This morning I got an email from haveibeenpwned.com informing me that one of my email addresses showed up in a data dump. I’ve been using pass
to manage my passwords for a while (and 1Password before that) so most of my passwords are unique, not easily guessable, and not directly known by me. Additionally, I have set up 2FA in most places where it is available.
However, like most folks, I get lazy. If I visit a site just to look around and their silly design requires an account before I can test anything, I may not actually create a good password. If I am on a phone or other device that doesn’t have my password database I may put in a “temporary password” to be changed later. That password never gets changed. Lastly, like a lot of people, in my pre-password manager days I had a lot of duplicate or mostly duplicate (algorithms a 3 year old would giggle at) passwords. A lot of these are on what used to be “low-stakes” accounts, but now with cheap and easy big data are just as important as everything else.
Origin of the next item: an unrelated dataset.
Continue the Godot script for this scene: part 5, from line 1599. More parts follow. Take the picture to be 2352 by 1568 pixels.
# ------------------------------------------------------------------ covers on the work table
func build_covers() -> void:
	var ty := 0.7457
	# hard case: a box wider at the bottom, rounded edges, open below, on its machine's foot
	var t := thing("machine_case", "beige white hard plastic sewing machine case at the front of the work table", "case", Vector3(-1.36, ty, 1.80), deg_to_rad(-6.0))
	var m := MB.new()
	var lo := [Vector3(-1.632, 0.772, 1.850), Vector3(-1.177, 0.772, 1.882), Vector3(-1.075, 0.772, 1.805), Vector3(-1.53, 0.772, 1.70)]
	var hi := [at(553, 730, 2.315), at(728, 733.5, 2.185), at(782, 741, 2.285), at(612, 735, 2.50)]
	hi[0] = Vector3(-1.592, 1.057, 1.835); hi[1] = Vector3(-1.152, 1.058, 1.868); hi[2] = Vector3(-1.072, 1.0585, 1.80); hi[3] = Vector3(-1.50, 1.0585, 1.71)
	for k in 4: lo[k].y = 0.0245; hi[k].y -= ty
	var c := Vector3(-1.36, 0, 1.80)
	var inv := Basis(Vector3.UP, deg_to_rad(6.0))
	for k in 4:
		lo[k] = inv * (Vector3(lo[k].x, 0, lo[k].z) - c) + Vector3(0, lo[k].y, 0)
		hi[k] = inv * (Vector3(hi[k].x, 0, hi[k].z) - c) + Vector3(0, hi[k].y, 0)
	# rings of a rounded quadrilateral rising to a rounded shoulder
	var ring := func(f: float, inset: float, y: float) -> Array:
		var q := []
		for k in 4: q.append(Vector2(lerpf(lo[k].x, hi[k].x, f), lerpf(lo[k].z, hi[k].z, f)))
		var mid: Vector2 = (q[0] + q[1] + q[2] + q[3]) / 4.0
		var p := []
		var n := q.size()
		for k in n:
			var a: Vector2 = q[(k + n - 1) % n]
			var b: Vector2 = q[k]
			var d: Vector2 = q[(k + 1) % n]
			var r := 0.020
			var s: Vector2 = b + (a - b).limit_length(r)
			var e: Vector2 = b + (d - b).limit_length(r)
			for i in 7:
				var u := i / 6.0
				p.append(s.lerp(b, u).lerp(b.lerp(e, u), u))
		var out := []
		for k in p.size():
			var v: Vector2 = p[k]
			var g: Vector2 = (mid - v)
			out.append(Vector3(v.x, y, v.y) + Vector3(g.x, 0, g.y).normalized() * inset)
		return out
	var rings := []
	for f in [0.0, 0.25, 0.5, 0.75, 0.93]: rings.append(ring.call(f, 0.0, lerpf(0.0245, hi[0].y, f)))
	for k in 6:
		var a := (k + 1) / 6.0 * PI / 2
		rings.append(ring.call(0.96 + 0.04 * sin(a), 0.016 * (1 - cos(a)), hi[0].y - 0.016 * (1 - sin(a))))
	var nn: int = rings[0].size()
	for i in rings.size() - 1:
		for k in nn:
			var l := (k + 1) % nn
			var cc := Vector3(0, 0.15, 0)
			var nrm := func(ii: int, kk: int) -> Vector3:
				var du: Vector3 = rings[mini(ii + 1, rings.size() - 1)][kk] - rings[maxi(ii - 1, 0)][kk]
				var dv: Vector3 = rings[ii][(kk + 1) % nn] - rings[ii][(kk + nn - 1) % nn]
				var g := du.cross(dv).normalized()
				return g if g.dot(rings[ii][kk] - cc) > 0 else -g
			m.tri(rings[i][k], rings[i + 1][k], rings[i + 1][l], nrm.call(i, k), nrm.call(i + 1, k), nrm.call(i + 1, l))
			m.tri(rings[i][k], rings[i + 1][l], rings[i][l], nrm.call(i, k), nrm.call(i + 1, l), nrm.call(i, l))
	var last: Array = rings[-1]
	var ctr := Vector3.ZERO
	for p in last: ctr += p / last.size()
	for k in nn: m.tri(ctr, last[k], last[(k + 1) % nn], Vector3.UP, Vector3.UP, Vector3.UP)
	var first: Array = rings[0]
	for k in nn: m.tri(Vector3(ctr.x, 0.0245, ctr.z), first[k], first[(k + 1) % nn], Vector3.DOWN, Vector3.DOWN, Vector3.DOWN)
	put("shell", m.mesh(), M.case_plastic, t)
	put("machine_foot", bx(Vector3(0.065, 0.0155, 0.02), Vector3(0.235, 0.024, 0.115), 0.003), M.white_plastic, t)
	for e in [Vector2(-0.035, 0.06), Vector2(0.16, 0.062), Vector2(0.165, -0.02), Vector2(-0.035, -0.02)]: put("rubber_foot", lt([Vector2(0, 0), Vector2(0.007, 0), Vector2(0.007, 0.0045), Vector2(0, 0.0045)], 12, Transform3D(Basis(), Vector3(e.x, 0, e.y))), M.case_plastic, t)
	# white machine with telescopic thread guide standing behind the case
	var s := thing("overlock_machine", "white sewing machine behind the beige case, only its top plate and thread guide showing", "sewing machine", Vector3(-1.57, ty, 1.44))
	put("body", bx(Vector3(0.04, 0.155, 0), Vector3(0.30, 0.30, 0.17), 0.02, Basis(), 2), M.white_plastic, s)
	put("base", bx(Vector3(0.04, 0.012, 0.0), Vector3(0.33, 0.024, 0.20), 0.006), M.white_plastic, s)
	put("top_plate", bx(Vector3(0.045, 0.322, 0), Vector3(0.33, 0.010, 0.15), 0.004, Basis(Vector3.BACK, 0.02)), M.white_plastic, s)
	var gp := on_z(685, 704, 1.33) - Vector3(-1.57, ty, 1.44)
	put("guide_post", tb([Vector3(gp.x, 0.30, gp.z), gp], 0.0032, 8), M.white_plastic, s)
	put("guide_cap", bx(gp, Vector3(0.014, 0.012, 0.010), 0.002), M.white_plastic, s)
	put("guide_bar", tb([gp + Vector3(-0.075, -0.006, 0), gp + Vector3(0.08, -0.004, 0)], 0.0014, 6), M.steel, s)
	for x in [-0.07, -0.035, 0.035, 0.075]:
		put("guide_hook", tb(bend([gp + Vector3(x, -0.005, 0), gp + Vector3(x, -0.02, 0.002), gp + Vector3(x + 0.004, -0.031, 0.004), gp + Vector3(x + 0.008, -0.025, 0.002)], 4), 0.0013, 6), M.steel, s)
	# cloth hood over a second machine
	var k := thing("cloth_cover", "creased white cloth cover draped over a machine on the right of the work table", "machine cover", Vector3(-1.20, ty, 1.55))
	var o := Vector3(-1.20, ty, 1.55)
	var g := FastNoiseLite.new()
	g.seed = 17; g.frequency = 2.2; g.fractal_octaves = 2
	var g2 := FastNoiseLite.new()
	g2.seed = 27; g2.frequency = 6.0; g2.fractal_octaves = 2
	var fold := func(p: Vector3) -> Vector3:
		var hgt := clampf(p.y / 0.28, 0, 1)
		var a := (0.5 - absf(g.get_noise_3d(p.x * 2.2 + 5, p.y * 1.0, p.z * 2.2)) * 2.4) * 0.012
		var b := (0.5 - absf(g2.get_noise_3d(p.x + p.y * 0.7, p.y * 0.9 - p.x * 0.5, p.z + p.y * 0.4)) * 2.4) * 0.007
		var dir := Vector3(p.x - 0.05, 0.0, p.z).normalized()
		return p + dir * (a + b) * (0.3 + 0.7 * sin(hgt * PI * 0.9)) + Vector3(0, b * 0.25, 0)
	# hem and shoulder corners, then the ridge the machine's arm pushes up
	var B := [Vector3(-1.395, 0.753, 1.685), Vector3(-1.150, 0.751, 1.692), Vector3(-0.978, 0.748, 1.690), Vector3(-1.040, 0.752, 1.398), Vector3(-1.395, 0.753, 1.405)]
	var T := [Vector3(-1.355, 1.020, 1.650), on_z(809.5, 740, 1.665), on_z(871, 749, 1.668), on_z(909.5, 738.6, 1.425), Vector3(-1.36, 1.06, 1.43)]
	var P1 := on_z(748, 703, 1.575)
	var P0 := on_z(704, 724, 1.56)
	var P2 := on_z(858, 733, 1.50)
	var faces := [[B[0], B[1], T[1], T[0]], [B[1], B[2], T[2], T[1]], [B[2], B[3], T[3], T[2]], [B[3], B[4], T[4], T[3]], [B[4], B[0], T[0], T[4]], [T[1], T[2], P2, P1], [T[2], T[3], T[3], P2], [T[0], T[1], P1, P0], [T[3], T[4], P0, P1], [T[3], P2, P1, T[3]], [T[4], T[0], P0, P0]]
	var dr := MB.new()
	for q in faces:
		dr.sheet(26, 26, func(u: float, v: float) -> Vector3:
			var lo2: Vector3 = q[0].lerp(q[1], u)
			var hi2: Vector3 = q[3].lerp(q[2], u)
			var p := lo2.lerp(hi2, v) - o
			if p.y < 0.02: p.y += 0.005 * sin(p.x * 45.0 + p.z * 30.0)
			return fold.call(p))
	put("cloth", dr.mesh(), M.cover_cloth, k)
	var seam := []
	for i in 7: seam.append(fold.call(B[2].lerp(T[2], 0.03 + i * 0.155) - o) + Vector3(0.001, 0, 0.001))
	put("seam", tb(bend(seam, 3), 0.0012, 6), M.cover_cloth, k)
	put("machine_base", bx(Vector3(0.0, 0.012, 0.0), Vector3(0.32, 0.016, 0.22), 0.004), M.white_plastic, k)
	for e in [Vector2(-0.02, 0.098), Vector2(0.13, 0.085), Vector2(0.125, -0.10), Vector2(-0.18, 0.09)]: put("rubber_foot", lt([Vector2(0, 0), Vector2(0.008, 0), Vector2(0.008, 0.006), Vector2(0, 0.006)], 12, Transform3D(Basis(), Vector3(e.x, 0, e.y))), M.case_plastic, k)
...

Now I need to find some time to both change the pwned account’s password and determine if anything else in the database is likely to be compromised as a result. And, frankly, I should spend some time doing some housekeeping on both accounts and other duplicated or poor quality passwords. This is a time-sink of a task that is as fun as it sounds.
Therefore, I think we should develop a password change API. The idea being that I could tell my password manager, “Change the password for this site” and it could just do it. There would be a known service on a known port that could be used for the change. If 2FA (or some pretend sekrit phrase) is in use, my password manager can prompt me for the proper response. With this, my passwords might actually get changed quickly when I get pwned.
Additionally, this opens up the opportunity for computers to actually be helpful. My password manager could now actually help me remove duplicate passwords instead of just nagging me about them. If my password manager could take a data feed from one of the “hacked” sites lists (or use a vendor-provided database like 1Password’s Watchtower) it could prompt before a third-party notices and emails me. Heck, if I trust my password manager enough it could just change the password and tell me it did it.
A better solution, of course, would be to replace passwords with something better. So far I have seen keys/certificates and password hashing. Keys and certificates work brilliantly, except for the whole “never expose the key and never lose the key” thing. This means it is hard for normal users who have sketchy backup processes to begin with and lose stuff constantly. I am not sure I even really trust myself with a key/certificate solution. But, in my defense, I haven’t lost the private key for my GPG Key yet.
Password hashing sounds cool. It is an interim step that solves some of the problems, like forcing users to use unique passwords. However, according to a recent LWN article, password hashers have some usability problems and it sounds like, in practice, hashing may be cryptographically questionable because of how likely it is that someone could get two encrypted and mostly known phrases. Therefore I don’t think that either of these is going to be the successor technology.
Passwords are just about the worst security mechanism we have, except all the others. Therefore, they aren’t going away any time soon. They are also unlikely to get replaced until someone comes up with something that is more secure, easy to use by 90% or more of the population, and somewhat idiot-proof for when people lose things or write stuff down on sticky notes. Until then, a Password Change API would make the world a bit more usable.